As a matter of fact, Israeli Palestinians have been up to 1967 totally isolated from the Arab world and were regarded by other Arabs as traitors who live in the oppressive Zionist anti-Arab State of Israel. However, since the 1967 Six-Day War, the majority of Israeli Palestinians have become more self-confident in their Arab Palestinian identity, especially during the last 20+ years as Zionist Israeli authorities prohibited commemorating the Al Nakba which is either the expulsion or flight of at least 500,000 Arab Palestinians in 1948-1949 during the first Arab-Israeli war.
References:
[1] About the Israeli-Palestinian conflict, see Martin Bunton, The Palestinian-Israeli Conflict: A Very Short Introduction, New York: Oxford University Press, 2013.
[2] Nevertheless, in some cases, the Israeli Central Elections Committee in practice used very politically coloured criteria to discriminate against those Arab Palestinians whose political views are understood to be unacceptable, especially at the time of parliamentary elections.
[3] About the ideological-political background of the creation of Israel as a nation-state of the Jews, see Theodor Herzl, The Jewish State: The Historic Essay that Led to the Creation of the State of Israel, Skyhorse, 2019.
[4] Semitic peoples are supposed to descend from Shem, son of Biblical Noah.
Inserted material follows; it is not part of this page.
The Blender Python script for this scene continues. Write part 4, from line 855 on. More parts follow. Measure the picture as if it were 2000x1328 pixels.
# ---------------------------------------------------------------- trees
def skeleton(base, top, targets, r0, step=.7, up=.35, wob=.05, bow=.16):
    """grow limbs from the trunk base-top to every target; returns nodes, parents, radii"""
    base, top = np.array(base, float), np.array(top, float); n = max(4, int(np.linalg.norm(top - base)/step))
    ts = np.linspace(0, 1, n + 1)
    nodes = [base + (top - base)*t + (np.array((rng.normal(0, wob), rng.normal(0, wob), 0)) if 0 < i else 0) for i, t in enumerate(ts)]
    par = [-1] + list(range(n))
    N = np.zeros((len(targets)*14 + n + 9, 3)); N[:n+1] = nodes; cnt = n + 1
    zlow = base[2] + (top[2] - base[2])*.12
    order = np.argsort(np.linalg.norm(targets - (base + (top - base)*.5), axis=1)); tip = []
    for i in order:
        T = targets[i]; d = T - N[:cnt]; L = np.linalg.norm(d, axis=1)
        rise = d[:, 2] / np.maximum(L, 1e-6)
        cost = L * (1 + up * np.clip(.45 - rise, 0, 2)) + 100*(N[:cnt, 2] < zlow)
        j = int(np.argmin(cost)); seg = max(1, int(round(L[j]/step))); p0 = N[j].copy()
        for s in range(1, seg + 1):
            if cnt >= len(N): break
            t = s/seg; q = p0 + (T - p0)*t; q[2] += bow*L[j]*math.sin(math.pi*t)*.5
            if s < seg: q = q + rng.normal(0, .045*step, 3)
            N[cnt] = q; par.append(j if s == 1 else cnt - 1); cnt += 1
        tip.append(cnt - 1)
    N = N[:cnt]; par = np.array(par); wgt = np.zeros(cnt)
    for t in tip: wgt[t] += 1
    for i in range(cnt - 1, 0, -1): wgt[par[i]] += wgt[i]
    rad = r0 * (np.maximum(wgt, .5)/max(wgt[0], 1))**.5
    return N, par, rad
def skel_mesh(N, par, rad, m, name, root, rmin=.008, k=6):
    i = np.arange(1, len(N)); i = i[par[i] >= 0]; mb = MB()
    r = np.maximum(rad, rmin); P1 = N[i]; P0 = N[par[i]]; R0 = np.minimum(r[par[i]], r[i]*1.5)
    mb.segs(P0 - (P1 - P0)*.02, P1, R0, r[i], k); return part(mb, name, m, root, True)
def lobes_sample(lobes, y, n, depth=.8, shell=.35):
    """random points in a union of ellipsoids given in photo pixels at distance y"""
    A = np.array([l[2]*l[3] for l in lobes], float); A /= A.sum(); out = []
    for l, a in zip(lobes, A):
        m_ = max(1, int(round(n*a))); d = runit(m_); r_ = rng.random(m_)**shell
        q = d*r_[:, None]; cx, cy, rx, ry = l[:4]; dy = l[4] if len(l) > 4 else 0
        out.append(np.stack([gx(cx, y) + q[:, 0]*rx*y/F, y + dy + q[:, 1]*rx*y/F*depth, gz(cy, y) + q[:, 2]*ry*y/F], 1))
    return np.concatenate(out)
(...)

It is assumed for the Jews, Arabs, Ancient World’s Phoenicians, and Assyrians [Alan Isaacs, et al (eds.), A Dictionary of World History, Oxford-New York: Oxford University Press, 2000, 563]. There is a claim that present-day Palestinians descended from the Phoenicians and that the term Palestinian is corrupted Phoenician.
[5] Israeli Palestinians commemorate March 30 Land Day to protest the continuing confiscation of Arab territories by the Israeli Government. The first protest on this day was in 1976 when Israeli security forces killed six Palestinians. Since this incident, the Palestinians either in the diaspora or in Israel commemorate this day as a national day.